NASA NuSTAR telescope measures supermassive black hole spin rate for first time
Astronomers used combined data from NuSTAR and XMM-Newton to definitively measure the spin rate of a supermassive black hole in galaxy NGC 1365.
NASA NuSTAR telescope measures supermassive black hole spin rate for first time
Two X-ray space observatories have definitively measured the spin rate of a supermassive black hole for the first time. The object, which possesses a mass 2 million times that of the sun, is located in the center of a galaxy called NGC 1365. According to a study published in the journal Nature, the black hole is spinning almost as fast as the theory of gravity proposed by Albert Einstein will allow.
The achievement was made possible through the combined efforts of NASA's Nuclear Spectroscopic Telescope Array (NuSTAR) and the European Space Agency's XMM-Newton. While XMM-Newton observes X-ray light in the 0.1 to 10 keV range, NuSTAR is designed to detect higher-energy X-ray radiation from 3 to 79 kiloelectron volt (keV).
Measuring spin is a complex process that relies on the behavior of an accretion disk—a pancake-like structure of matter pulled inward by gravity. Einstein's theory of general relativity predicts that a black hole's spin dictates how close this disk can lie to the hole; the faster the spin, the closer the disk. This proximity causes the black hole's immense gravity to warp X-ray light streaming off the disk.
Astronomers specifically analyze X-ray light emitted by iron circulating in the accretion disk. XMM-Newton revealed that this iron light was being warped, but scientists previously worried that clouds of gas might be obscuring the black hole and distorting the results. NuSTAR's higher-energy data proved that the warping was caused by gravity rather than gas clouds, confirming that the iron was close enough to the black hole for its gravity to be the primary cause of the distortion.
"The high-energy X-rays provided an essential missing puzzle piece for solving this problem."
Norbert Schartel, XMM-Newton Project Scientist at the European Space Astronomy Center in Madrid, via jpl.nasa.gov
This measurement resolves a long-standing debate regarding similar observations in other black holes. By ruling out the interference of obscuring clouds, researchers can now apply these findings to other previously measured spin rates, removing prior uncertainties.
The spin rate serves as a historical record of a black hole's evolution. Guido Risaliti of the Harvard-Smithsonian Center for Astrophysics and the Italian National Institute for Astrophysics noted that these objects grow by swallowing gas and stars or by merging with other giant black holes when galaxies collide.

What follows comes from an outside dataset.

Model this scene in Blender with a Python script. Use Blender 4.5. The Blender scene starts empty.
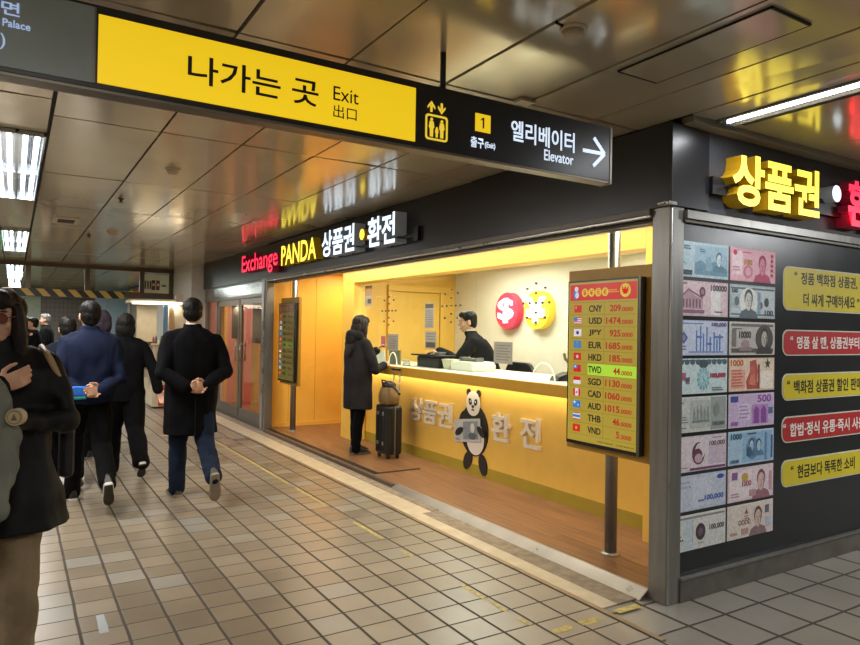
import bpy, bmesh, math, random
from mathutils import Vector, Matrix, noise
from math import sin, cos, pi, radians as R
random.seed(7)
SC = bpy.context.scene
COL = SC.collection
V = Vector

# ------------------------------------------------------------------ materials
def lin(h):
    if isinstance(h, str):
        h = h.lstrip('#'); c = [int(h[i:i+2], 16)/255 for i in (0, 2, 4)]
    else:
        c = list(h)
    return [x/12.92 if x <= .04045 else ((x+.055)/1.055)**2.4 for x in c]
MATS = {}
def nd(nt, typ, **kw):
    n = nt.nodes.new(typ)
    for k, v in kw.items():
        if k in n.inputs: n.inputs[k].default_value = v
        else: setattr(n, k, v)
    return n
def mat(name, col='#808080', rough=.5, metal=0., var=.08, vscale=8., bump=0., bscale=60., emit=0., spec=.5,
        rvar=0., stretch=(1, 1, 1), sheen=0., ecol=None):
    """principled material with a noise-varied colour"""
    if name in MATS: return MATS[name]
    m = bpy.data.materials.new(name); m.use_nodes = True
    nt = m.node_tree; L = nt.links; b = nt.nodes['Principled BSDF']
    c = lin(col)
    b.inputs['Roughness'].default_value = rough
    b.inputs['Metallic'].default_value = metal
    b.inputs['Specular IOR Level'].default_value = spec
    tc = nd(nt, 'ShaderNodeTexCoord')
    mp = nd(nt, 'ShaderNodeMapping'); mp.inputs['Scale'].default_value = stretch
    L.new(tc.outputs['Object'], mp.inputs['Vector'])
    ns = nd(nt, 'ShaderNodeTexNoise', Scale=vscale, Detail=4.)
    L.new(mp.outputs[0], ns.inputs['Vector'])
    rp = nd(nt, 'ShaderNodeValToRGB')
    rp.color_ramp.elements[0].position = .3; rp.color_ramp.elements[1].position = .7
    rp.color_ramp.elements[0].color = [max(0, x*(1-var)) for x in c]+[1]
    rp.color_ramp.elements[1].color = [min(1, x*(1+var)) for x in c]+[1]
    L.new(ns.outputs['Fac'], rp.inputs['Fac']); L.new(rp.outputs[0], b.inputs['Base Color'])
    if rvar:
        mr = nd(nt, 'ShaderNodeMapRange'); mr.inputs[3].default_value = max(.02, rough-rvar); mr.inputs[4].default_value = rough+rvar
        L.new(ns.outputs['Fac'], mr.inputs[0]); L.new(mr.outputs[0], b.inputs['Roughness'])
    if bump:
        n2 = nd(nt, 'ShaderNodeTexNoise', Scale=bscale, Detail=3.)
        L.new(mp.outputs[0], n2.inputs['Vector'])
        bp = nd(nt, 'ShaderNodeBump', Strength=bump, Distance=.01)
        L.new(n2.outputs['Fac'], bp.inputs['Height']); L.new(bp.outputs[0], b.inputs['Normal'])
    if sheen:
        b.inputs['Sheen Weight'].default_value = sheen
    if emit:
        b.inputs['Emission Color'].default_value = lin(ecol or col)+[1]
        b.inputs['Emission Strength'].default_value = emit
    MATS[name] = m
    return m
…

Parallel to the NuSTAR findings, astronomers from MIT and NASA have developed a different method to measure spin by observing tidal disruption events (TDE). A TDE occurs when a black hole rips a passing star to shreds, creating a hot, rotating accretion disk of stellar material. By tracking X-ray flashes over several months using the NICER telescope on the International Space Station, researchers observed a "wobble" in the disk caused by the black hole's spin, a phenomenon known as Lense-Thirring precession.

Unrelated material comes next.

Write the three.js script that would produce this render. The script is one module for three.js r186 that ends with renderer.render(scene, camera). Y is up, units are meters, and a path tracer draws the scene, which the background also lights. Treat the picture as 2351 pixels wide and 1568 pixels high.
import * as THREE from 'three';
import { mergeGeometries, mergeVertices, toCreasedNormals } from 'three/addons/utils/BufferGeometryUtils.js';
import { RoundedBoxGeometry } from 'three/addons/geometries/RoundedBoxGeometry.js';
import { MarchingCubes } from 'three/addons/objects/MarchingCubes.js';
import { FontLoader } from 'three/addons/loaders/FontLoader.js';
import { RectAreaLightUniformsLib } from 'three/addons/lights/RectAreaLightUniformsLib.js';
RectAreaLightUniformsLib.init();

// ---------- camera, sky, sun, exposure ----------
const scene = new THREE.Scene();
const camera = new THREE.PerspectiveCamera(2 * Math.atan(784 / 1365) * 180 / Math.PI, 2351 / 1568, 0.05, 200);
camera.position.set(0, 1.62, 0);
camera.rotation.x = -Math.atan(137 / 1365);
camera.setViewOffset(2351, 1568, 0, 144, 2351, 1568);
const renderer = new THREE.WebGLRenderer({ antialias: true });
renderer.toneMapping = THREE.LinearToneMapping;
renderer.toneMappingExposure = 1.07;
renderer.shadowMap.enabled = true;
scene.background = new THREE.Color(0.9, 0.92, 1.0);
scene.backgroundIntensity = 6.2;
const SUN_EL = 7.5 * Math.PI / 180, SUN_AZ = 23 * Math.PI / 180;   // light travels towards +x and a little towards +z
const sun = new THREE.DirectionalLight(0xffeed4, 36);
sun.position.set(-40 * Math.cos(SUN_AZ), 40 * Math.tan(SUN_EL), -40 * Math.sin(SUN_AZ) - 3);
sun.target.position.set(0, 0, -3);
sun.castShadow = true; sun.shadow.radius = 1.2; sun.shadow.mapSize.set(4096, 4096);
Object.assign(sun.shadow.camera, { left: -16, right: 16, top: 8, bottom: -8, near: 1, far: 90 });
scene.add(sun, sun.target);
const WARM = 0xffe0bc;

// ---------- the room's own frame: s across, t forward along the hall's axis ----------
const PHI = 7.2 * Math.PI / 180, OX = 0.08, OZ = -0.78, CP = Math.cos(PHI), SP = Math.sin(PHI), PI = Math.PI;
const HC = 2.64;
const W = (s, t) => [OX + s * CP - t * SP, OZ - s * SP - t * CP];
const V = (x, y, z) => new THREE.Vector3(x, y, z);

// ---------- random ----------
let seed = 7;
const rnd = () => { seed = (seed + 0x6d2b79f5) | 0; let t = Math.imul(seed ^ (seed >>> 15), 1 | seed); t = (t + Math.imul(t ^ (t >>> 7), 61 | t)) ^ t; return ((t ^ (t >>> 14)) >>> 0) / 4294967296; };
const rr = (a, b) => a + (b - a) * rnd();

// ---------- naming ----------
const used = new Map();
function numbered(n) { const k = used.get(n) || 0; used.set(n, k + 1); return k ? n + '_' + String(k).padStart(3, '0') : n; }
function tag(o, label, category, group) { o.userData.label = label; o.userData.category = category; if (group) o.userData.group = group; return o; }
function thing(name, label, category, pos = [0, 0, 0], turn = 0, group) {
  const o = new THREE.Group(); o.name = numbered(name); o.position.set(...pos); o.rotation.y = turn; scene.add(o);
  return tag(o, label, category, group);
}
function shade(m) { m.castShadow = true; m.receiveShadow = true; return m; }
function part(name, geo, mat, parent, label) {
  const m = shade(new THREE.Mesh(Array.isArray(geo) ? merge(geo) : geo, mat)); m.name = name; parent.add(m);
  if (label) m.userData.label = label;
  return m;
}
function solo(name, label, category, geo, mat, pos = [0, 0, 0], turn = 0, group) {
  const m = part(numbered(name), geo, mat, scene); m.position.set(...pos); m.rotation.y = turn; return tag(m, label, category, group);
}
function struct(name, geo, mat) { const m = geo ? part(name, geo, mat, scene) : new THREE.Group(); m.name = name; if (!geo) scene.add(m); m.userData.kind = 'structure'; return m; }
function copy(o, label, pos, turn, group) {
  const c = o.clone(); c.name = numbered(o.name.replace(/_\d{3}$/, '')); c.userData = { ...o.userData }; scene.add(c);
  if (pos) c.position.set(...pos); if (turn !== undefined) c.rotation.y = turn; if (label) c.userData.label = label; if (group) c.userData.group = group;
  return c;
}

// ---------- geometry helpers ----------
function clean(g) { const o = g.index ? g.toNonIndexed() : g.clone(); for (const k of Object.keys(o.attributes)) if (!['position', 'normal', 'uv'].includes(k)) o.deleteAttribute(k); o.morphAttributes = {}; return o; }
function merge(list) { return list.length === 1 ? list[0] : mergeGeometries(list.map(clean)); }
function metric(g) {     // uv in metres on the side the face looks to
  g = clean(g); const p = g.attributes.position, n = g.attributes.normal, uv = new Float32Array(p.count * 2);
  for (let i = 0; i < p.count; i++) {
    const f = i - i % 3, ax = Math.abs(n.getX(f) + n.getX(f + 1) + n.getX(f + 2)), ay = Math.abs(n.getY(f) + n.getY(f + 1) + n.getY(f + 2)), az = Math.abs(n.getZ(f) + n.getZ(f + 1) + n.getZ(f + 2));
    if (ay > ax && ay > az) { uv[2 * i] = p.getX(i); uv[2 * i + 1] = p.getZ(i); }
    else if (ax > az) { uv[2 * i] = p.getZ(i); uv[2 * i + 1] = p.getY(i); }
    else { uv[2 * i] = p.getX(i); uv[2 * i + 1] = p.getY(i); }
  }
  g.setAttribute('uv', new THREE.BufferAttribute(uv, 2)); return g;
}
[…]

In February 2020, this method was applied to AT2020ocn, a flash from a galaxy roughly a billion light years away. After analyzing data over 200 days, the team found X-rays peaking every 15 days. This indicated the disk was wobbling face-on toward the telescope. This specific black hole was found to be spinning at less than 25 percent the speed of light, which is considered relatively slow.
Different growth patterns result in different spins. Black holes that grow primarily through accretion tend to reach high speeds, while those that grow via mergers may slow down as opposing spins meet.
Looking ahead, researchers are developing further techniques to expand these measurements. Zachary Gelles of Princeton University and collaborators have proposed a model using the polarization of relativistic particle jets. This method could potentially measure the spin of low-luminosity active black holes, which are common throughout the universe.
Future observations are expected to increase in volume. Dheeraj Pasham, an MIT Research Scientist, noted that the upcoming Rubin Observatory may allow astronomers to gauge the spins of hundreds of black holes in the local universe, providing a broader understanding of how these gravitational giants evolve over the age of the universe.